91年大会のジャパンを率いたのは宿澤広朗さんです。1次リーグ初戦のスコットランド戦でキャップ数1のスクラムハーフ村田亙選手を抜擢しました。彼のスピードを生かした攻撃力に賭けたのです。前半は9対17と善戦、この時のパフォーマンスが評価され、村田選手には海外クラブからのオファーが舞い込みました。99年に、村田選手はフランスに渡り、日本人選手の海外進出のきっかけをつくりました。
続く03年の大会を指揮したのは向井昭吾さん。最後は11対32と突き放されたものの、残り20分までは11対15と接戦を演じ、スコットランドを本気にさせました。その勇敢な戦いぶりから「ブレイブ・ブロッサムズ」と呼ばれたのは有名な話です。向井さんは「世界の背中が見えた」と語りました。
記憶に新しいのは15年のイングランド大会です。優勝候補の南アフリカ代表を破るなど過去最高の3勝をあげながら、目標としていた決勝トーナメント進出にはわずかに届きませんでした。勝ち点差2が天国と地獄の分かれ道でした。
スコットランドとのW杯4度目の対戦が決まった際の、ジャパンの選手たちの反応は以下のようなものでした。
「前回大会で出場した唯一の試合で、チームが負けた唯一の相手です。その雪辱を果たしたいと思っています」(福岡堅樹選手)
「W杯での負けをW杯で返すことができるチャンス」(山田章仁選手)
必勝を期すジャパンにとって、最も警戒すべきはスコットランドの闘将です。キャプテンのレイドロー選手は正確なキックに定評のあるゲームメイカーです。前回の15年大会でもキャプテンとしてチームを牽引しました。ジャパンとの試合では8本のキック(4G、4PG)に成功し、20得点をあげました。15年大会のメンバーで、3年前のスコットランドとのテストマッチ2試合に出場した大野均選手は、スコットランドのキープレーヤーにこの選手をあげます。

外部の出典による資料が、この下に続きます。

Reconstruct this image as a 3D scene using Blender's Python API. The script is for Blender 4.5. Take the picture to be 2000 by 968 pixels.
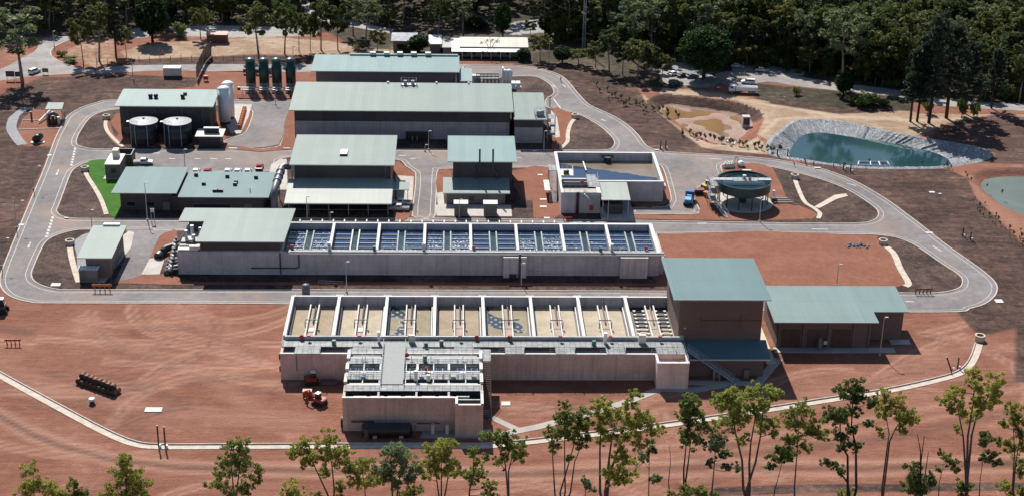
import bpy, bmesh, math, random
import numpy as np
from math import sin, cos, pi, radians as RAD, sqrt, atan2
from mathutils import Vector, Matrix

for _o in list(bpy.data.objects):
    bpy.data.objects.remove(_o)
SC = bpy.context.scene
COL = SC.collection

# ------------------------------------------------------------------ camera
FOC, CX, CY, HC = 3100.0, 1000.0, 484.0, 158.0
YAW, PITCH, ROLL = RAD(2.4), RAD(23.2), RAD(1.2)
_f = Vector((sin(YAW)*cos(PITCH), cos(YAW)*cos(PITCH), -sin(PITCH)))
_r0 = Vector((cos(YAW), -sin(YAW), 0)); _u0 = _r0.cross(_f)
_r = cos(ROLL)*_r0 + sin(ROLL)*_u0; _u = -sin(ROLL)*_r0 + cos(ROLL)*_u0
cam_d = bpy.data.cameras.new('camera'); cam = bpy.data.objects.new('camera', cam_d); COL.objects.link(cam)
cam_d.sensor_width = 36; cam_d.lens = 36*FOC/2000; cam_d.clip_start = 1; cam_d.clip_end = 6000
cam.matrix_world = Matrix(((_r.x, _u.x, -_f.x, 0), (_r.y, _u.y, -_f.y, 0), (_r.z, _u.z, -_f.z, HC), (0, 0, 0, 1)))
SC.camera = cam

# ------------------------------------------------------------------ light
SUN_DX, SUN_DY = 0.25, -0.93            # where the shadow of a 1 m post falls
SUN_EL = atan2(1, sqrt(SUN_DX**2 + SUN_DY**2)); SUN_ROT = atan2(-SUN_DX, -SUN_DY)
W = bpy.data.worlds.new('World'); SC.world = W; W.use_nodes = True
_n = W.node_tree.nodes; _bg = _n['Background']
_sky = _n.new('ShaderNodeTexSky'); _sky.sky_type = 'NISHITA'; _sky.sun_disc = False
_sky.sun_elevation = SUN_EL; _sky.sun_rotation = SUN_ROT; _sky.air_density = 1.0; _sky.dust_density = 0.6; _sky.ozone_density = 2.0
W.node_tree.links.new(_sky.outputs[0], _bg.inputs[0]); _bg.inputs[1].default_value = 0.072
sun_d = bpy.data.lights.new('sun', 'SUN'); sun_d.energy = 4.8; sun_d.angle = RAD(0.5); sun_d.color = (1, 0.95, 0.87)
sun = bpy.data.objects.new('sun', sun_d); COL.objects.link(sun)
sun.rotation_euler = Vector((SUN_DX, SUN_DY, -1)).to_track_quat('-Z', 'Y').to_euler(); sun.location = (0, 600, 300)
SC.view_settings.view_transform = 'Standard'; SC.view_settings.look = 'None'
SC.view_settings.exposure = 0.50; SC.view_settings.gamma = 1.0; SC.view_settings.use_curve_mapping = False
SC.cycles.max_bounces = 6; SC.cycles.transparent_max_bounces = 6

# ------------------------------------------------------------------ survey helpers: a sight line meets the level z
def g(px, py, z=0.0):
    d = _f + (px-CX)/FOC*_r - (py-CY)/FOC*_u
    t = (z-HC)/d.z
    return Vector((d.x*t, d.y*t, z))
def pr(p):
    d = Vector(p) - Vector((0, 0, HC)); k = d.dot(_f)
    return CX+FOC*d.dot(_r)/k, CY-FOC*d.dot(_u)/k
def hh(bx, by, ty):
    b = g(bx, by); lo, hi = 0, 60
    for _ in range(40):
        m = (lo+hi)/2
        if pr((b.x, b.y, m))[1] > ty: lo = m
        else: hi = m
    return lo
def G(pts, z=0.0): return [g(x, y, z) for x, y in pts]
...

「レイドローは素晴らしいキャプテン。2016年に勝てそうな試合を落としたのは、彼が後半に入ってきてからです。それでスコットランドが落ち着きを取り戻してしまったんです」
大野選手が悔しがったのは2016年6月25日に東京・味の素スタジアムで行われたスコットランドとのテストマッチです。ジャパンはスクラムハーフの茂野海人選手のトライなどで試合を13対9で折り返しました。さらに後半9分にはスタンドオフの田村優選手のPGで7点差とリードを広げました。

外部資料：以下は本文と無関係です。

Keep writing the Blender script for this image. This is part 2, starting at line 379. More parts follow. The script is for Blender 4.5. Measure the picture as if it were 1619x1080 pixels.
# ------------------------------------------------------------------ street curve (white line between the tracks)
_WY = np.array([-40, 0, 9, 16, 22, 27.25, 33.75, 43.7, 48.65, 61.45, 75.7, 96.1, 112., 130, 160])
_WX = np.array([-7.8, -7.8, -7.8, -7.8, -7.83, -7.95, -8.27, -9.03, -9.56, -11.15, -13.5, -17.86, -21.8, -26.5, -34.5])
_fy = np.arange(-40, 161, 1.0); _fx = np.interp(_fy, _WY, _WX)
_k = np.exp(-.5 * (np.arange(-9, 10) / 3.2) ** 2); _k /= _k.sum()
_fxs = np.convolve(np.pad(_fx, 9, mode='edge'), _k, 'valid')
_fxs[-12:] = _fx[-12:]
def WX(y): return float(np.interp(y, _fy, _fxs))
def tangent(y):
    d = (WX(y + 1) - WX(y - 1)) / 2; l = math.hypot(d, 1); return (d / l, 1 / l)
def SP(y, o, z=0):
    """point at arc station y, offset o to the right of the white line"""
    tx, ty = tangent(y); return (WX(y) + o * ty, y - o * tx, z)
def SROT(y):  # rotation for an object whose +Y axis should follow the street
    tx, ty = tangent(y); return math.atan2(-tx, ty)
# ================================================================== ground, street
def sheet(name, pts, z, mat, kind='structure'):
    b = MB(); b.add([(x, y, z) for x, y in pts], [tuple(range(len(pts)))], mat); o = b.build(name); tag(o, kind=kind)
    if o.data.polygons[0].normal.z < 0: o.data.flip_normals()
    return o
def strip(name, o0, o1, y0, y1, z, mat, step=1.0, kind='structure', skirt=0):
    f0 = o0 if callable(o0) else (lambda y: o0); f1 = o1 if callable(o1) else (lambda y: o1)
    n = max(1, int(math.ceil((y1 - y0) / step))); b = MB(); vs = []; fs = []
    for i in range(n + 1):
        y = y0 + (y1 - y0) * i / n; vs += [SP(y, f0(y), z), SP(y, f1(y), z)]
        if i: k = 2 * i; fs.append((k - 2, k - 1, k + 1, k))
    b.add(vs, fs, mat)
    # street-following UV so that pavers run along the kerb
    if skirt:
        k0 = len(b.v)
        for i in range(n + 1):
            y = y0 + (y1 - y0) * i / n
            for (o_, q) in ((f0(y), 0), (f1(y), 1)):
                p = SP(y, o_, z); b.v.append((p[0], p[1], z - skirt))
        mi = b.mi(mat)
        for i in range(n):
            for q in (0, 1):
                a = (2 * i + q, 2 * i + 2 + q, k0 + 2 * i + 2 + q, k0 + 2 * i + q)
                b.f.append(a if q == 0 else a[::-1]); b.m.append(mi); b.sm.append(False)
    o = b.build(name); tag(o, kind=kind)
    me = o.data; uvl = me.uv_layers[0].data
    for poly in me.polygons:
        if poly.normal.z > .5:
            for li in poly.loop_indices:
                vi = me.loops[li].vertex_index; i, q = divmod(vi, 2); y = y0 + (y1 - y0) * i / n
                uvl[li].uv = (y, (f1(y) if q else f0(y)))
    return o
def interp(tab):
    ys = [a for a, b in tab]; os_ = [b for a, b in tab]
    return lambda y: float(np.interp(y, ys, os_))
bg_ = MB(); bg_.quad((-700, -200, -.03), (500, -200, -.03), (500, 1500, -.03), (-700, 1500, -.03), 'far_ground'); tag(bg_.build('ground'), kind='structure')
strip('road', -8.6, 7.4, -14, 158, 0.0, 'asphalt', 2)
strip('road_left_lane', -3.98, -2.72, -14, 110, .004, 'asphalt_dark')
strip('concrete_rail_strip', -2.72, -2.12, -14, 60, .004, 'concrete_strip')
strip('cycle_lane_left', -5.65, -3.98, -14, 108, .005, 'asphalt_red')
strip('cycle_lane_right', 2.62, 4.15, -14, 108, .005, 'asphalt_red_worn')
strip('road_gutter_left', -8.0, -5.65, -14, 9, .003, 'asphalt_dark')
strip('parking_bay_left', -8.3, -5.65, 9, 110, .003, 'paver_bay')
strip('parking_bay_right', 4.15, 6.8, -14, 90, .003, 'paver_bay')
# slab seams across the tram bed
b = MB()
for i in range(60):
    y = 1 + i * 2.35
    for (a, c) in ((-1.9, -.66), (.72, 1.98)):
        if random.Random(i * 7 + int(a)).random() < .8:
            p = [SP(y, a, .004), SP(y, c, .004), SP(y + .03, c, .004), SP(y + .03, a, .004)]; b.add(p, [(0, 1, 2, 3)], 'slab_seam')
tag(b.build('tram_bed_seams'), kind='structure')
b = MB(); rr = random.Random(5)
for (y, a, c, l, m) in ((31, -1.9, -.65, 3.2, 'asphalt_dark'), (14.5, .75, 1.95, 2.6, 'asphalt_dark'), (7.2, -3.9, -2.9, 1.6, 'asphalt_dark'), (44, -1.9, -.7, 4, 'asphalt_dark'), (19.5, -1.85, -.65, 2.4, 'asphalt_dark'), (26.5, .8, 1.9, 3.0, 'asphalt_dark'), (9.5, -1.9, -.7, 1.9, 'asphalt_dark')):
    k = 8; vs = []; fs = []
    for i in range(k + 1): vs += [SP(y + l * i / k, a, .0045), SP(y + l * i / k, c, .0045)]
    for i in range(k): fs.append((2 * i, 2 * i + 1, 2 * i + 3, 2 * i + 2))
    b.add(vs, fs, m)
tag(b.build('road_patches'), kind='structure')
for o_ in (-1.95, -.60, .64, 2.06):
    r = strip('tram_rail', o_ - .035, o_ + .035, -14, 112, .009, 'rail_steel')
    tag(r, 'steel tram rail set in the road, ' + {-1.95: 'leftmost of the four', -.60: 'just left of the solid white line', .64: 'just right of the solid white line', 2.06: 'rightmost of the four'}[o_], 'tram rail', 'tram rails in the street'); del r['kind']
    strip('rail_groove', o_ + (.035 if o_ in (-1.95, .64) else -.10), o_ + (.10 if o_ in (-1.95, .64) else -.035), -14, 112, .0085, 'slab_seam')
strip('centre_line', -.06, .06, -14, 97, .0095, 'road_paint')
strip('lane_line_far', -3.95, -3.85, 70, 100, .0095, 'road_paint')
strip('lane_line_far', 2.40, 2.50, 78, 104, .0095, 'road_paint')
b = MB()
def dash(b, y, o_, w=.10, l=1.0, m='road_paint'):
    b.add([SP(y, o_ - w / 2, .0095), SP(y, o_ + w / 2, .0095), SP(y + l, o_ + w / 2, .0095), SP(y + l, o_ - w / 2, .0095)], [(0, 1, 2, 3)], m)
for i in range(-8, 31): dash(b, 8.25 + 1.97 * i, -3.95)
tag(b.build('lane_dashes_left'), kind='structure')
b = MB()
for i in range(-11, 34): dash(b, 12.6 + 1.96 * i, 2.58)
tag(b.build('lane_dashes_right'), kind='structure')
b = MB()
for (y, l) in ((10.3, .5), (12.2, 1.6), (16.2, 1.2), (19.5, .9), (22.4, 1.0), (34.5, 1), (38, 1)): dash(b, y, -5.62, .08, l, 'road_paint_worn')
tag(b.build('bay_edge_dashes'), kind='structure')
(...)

勝利が見えてきたジャパンでしたが、途中出場のレイドロー選手の右足が、行く手を阻みました。12分を皮切りに、計4本のPGを決め試合をひっくり返してみせたのです。4本中3本はゴールまで40メートル以上の距離があったものの、それをものともしませんでした。
運命の10・13に話を戻しましょう。ジャパンが有利なのは中7日という日程です。これに対しスコットランドは中3日で日本戦を迎えます。15年大会はジャパンが中3日だったのに対し、スコットランドは大会初戦でした。ジャパンとしてはホストカントリーのホームアドバンテージを生かしたいところです。